**Directions for this task**
Find the line containing "The Blender Python script for this scene continues." and copy it exactly, along with every line after it up to and including the line containing "return P[:n]". Copy nothing else.

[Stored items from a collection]
————
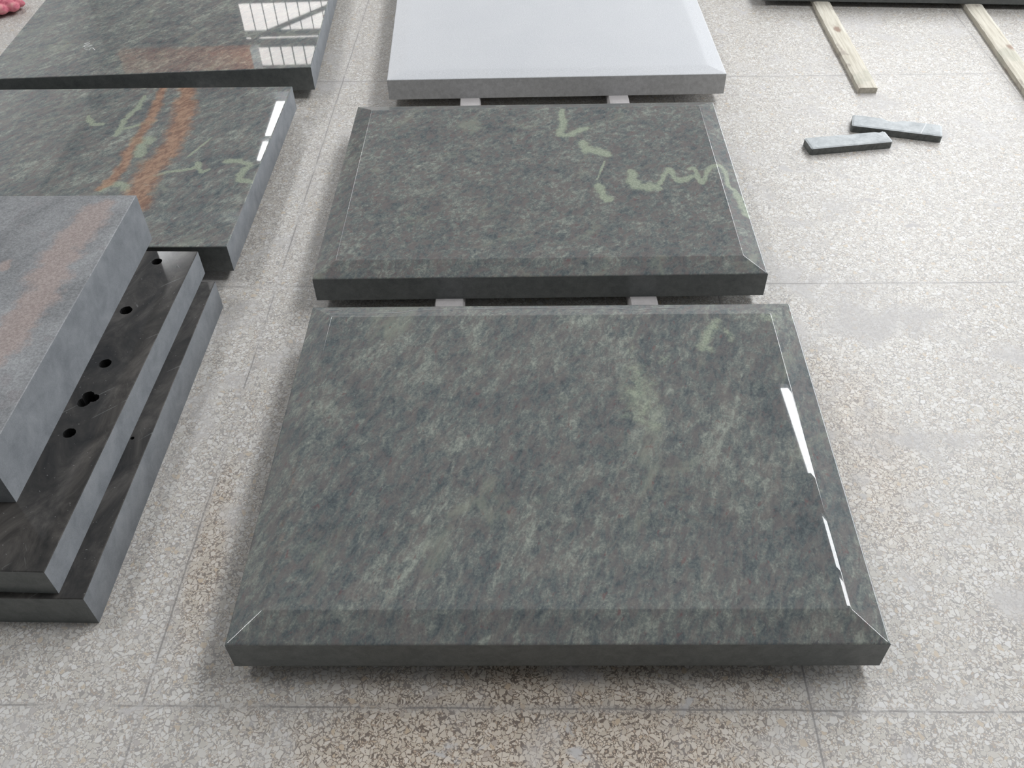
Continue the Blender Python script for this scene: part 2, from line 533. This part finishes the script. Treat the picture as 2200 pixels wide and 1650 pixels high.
# right-hand wall windows
pane('window_3', [(8.985, 2.0, .7), (8.985, 2.0, 3.7), (8.985, 17.0, 3.7), (8.985, 17.0, .7)], MAT['side_light'])
pane('added_roof_pane', [(5.6, 9.6, zp), (5.6, 18.2, zp), (7.8, 18.2, zp), (7.8, 9.6, zp)], MAT['roof_light'])  # added, unseen roof pane that brightens the far right floor
pane('window_6', [(4.6, .6, zp), (4.6, 3.4, zp), (6.4, 3.4, zp), (6.4, .6, zp)], MAT['roof_light'])
pane('window_7', [(-6.2, 1.6, zp), (-6.2, 3.8, zp), (-4.8, 3.8, zp), (-4.8, 1.6, zp)], MAT['roof_light'])
pane('added_sliver_pane', [(-6.9, 12.2, zp), (-6.9, 12.97, zp), (-5.45, 12.96, zp), (-5.45, 12.94, zp)], MAT['roof_light'])  # added sliver in the roof, shaped to give the drilled slab a bright corner
pane('window_9', [(-4.80, 11.6, zp), (-4.80, 15.75, zp), (-4.1, 15.75, zp), (-4.1, 11.6, zp)], MAT['roof_light'])
# frosted gable panels high in the far wall, with steel behind and in front
pane('window_4', [(-5.75, 19.985, 5.5), (-2.6, 19.985, 5.5), (-2.6, 19.985, 8.0), (-5.75, 19.985, 8.0)], MAT['gable_light'])
n_trim = 0
def beam(x0, x1, y0, y1, z0, z1, m='steel'):
    global n_trim
    n_trim += 1
    return room_box('trim_%d' % n_trim, (x0, x1, y0, y1, z0, z1), MAT[m])
beam(-9, 9, 6.80, 7.44, ZC - .10, ZC - .014)          # roof girder
beam(-9, 9, 13.6, 13.9, ZC - .35, ZC - .02)
beam(-9, 9, 18.35, 18.62, ZC - .22, ZC - .02)
for yy in (5.90, 9.10, 11.2, 15.0, 16.6):
    beam(3.6, 8.8, yy, yy + .10, ZC - .10, ZC - .014)
    beam(-5.3, -3.2, yy, yy + .10, ZC - .10, ZC - .014)
beam(-6.0, -2.4, 19.9, 19.97, 7.17, 7.30)
beam(-6.0, -2.4, 19.9, 19.97, 7.36, 7.54)
beam(-6.0, -2.4, 19.9, 19.97, 6.45, 6.55)
k = 0
for xx in np.arange(-5.55, -2.6, .26):
    beam(xx, xx + .022, 19.94, 19.975, 7.55, 8.0)
    beam(xx + .05, xx + .065, 19.94, 19.975, 6.2, 7.2)
bm = bmesh.new()
bm_box(bm, -1.35, 1.35, 19.91, 19.955, -.045, .045)
bmesh.ops.rotate(bm, verts=bm.verts, cent=(0, 19.93, 0), matrix=Matrix.Rotation(math.radians(20), 3, 'Y'))
bmesh.ops.translate(bm, verts=bm.verts, vec=(-4.35, 0, 6.88))
me = bpy.data.meshes.new('trim'); bm.to_mesh(me); bm.free()
n_trim += 1
struct(link('trim_%d' % n_trim, me, [MAT['steel']]))
beam(-8.2, -5.38, 18.75, 18.95, 7.05, ZC - .03, 'orange_paint')   # crane girder
beam(-5.38, -5.24, 18.75, 18.95, 7.05, ZC - .03, 'white_paint')

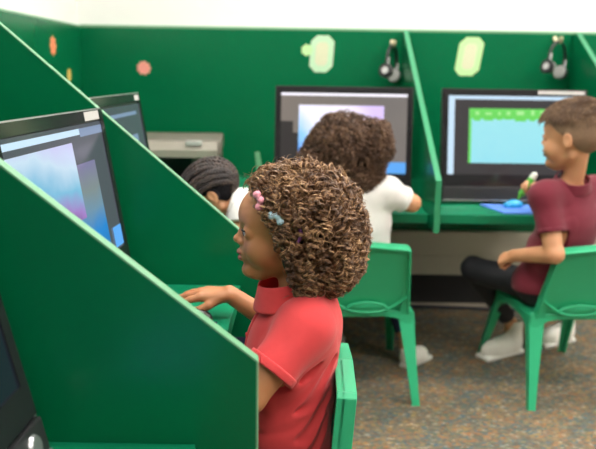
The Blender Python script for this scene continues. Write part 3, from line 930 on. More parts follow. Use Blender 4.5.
def polo_collar(parent, c, up, r, m, F, h=.03, vox=.0025, flare=.012, gap=True):
    """c neck centre at collar base"""
    c = np.array(c); up = np.array(Vector(up).normalized()); F = np.array(Vector(F).normalized())
    top = c + up * h
    sh = Sh().add(skirt(c - up * .02, top + up * .03, r + flare + .010, r + .000, .0028, c - up * .006, top, up))
    if gap:  # open at the front
        sh.sub(ell(c + F * (r + .012) + up * .012, (.012, .012, .05), frame(F, up)), .004)
    return sdf_obj('collar', sh, c - .09, c + .09, vox, m, parent)

# ---- hair
def envelope_dirs(env, P, e=.002):
    g = np.stack([env(P + np.array(o)) - env(P - np.array(o)) for o in ((e, 0, 0), (0, e, 0), (0, 0, e))], 1)
    return g / (np.linalg.norm(g, axis=1)[:, None] + 1e-9)

def sample_env(env, lo, hi, n, rng, accept=None):
    out = []; lo = np.array(lo); hi = np.array(hi); tot = 0
    while tot < n:
        P = (lo + rng.random((n * 3, 3)) * (hi - lo)).astype(np.float32)
        for _ in range(3):
            d = env(P); g = envelope_dirs(env, P); P = (P - g * d[:, None]).astype(np.float32)
        ok = np.abs(env(P)) < .001
        if accept is not None: ok &= accept(P)
        P = P[ok]
        out.append(P); tot += len(P)
        if len(out) > 60: break
    P = np.concatenate(out)
    return P[:n]

def curl_locks(env, roots, rng, steps, step, amp, turns, flow, depth=.010, strands=2, outw=.25, jit=.3):
    """helical locks flowing over the envelope"""
    N = len(roots)
    g = envelope_dirs(env, roots)
    p = roots - g * depth
    d0 = np.array([flow(r) for r in roots]) + rng.normal(size=(N, 3)) * jit
    axis = [p.copy()]
    d = d0 / np.linalg.norm(d0, axis=1)[:, None]
    for s in range(steps - 1):
        g = envelope_dirs(env, p.astype(np.float32)); dist = env(p.astype(np.float32))
        dd = d - g * (d * g).sum(1)[:, None]
        dd /= np.linalg.norm(dd, axis=1)[:, None] + 1e-9
        k = s / steps
        dd = dd + g * np.clip((outw * depth * k - dist) / depth, -1, 1)[:, None] * .6 + np.array([0, 0, -.10])
        dd /= np.linalg.norm(dd, axis=1)[:, None]
        p = p + dd * step; axis.append(p.copy()); d = dd
    Aax = np.stack(axis, 1)          # N,steps,3
    T = np.gradient(Aax, axis=1); T /= np.linalg.norm(T, axis=2)[:, :, None] + 1e-9
    ref = np.array([.3, .2, .93]); A = np.cross(T, ref); A /= np.linalg.norm(A, axis=2)[:, :, None] + 1e-9
    B = np.cross(T, A)
    lines = []
    ph0 = rng.random(N) * 6.28; hand = np.where(rng.random(N) < .5, 1, -1)
    am = amp * (.7 + .6 * rng.random(N)); tn = turns * (.75 + .5 * rng.random(N))
    k = np.linspace(0, 1, steps)
    for q in range(strands):
        ph = ph0[:, None] + hand[:, None] * tn[:, None] * 2 * PI * k[None] + q * .55 + rng.normal(size=(N, 1)) * .15
        a = am[:, None] * (.35 + .65 * np.minimum(1, k * 2.5))[None] * (1 + .12 * q)
        X = Aax + a[:, :, None] * (np.cos(ph)[:, :, None] * A + np.sin(ph)[:, :, None] * B)
        lines.append(X)
    return np.concatenate(lines)

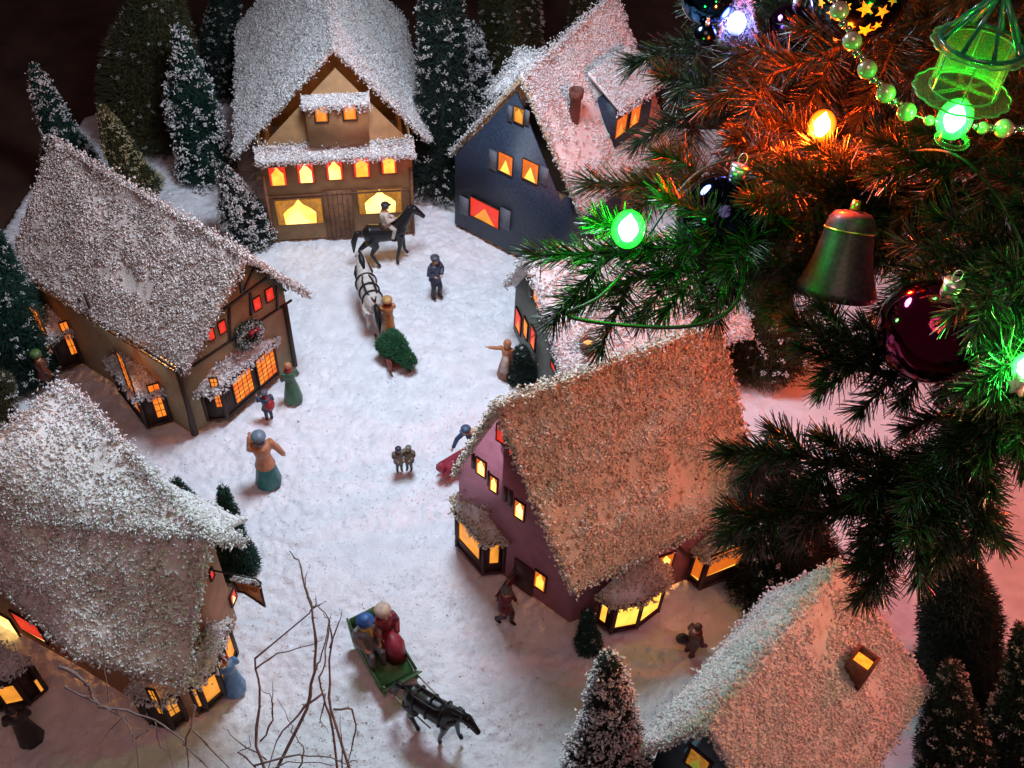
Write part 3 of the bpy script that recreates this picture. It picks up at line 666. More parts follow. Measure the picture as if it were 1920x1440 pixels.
————
**Expected output**
The Blender Python script for this scene continues. Write part 3, from line 930 on. More parts follow. Use Blender 4.5.
def polo_collar(parent, c, up, r, m, F, h=.03, vox=.0025, flare=.012, gap=True):
    """c neck centre at collar base"""
    c = np.array(c); up = np.array(Vector(up).normalized()); F = np.array(Vector(F).normalized())
    top = c + up * h
    sh = Sh().add(skirt(c - up * .02, top + up * .03, r + flare + .010, r + .000, .0028, c - up * .006, top, up))
    if gap:  # open at the front
        sh.sub(ell(c + F * (r + .012) + up * .012, (.012, .012, .05), frame(F, up)), .004)
    return sdf_obj('collar', sh, c - .09, c + .09, vox, m, parent)

# ---- hair
def envelope_dirs(env, P, e=.002):
    g = np.stack([env(P + np.array(o)) - env(P - np.array(o)) for o in ((e, 0, 0), (0, e, 0), (0, 0, e))], 1)
    return g / (np.linalg.norm(g, axis=1)[:, None] + 1e-9)

def sample_env(env, lo, hi, n, rng, accept=None):
    out = []; lo = np.array(lo); hi = np.array(hi); tot = 0
    while tot < n:
        P = (lo + rng.random((n * 3, 3)) * (hi - lo)).astype(np.float32)
        for _ in range(3):
            d = env(P); g = envelope_dirs(env, P); P = (P - g * d[:, None]).astype(np.float32)
        ok = np.abs(env(P)) < .001
        if accept is not None: ok &= accept(P)
        P = P[ok]
        out.append(P); tot += len(P)
        if len(out) > 60: break
    P = np.concatenate(out)
    return P[:n]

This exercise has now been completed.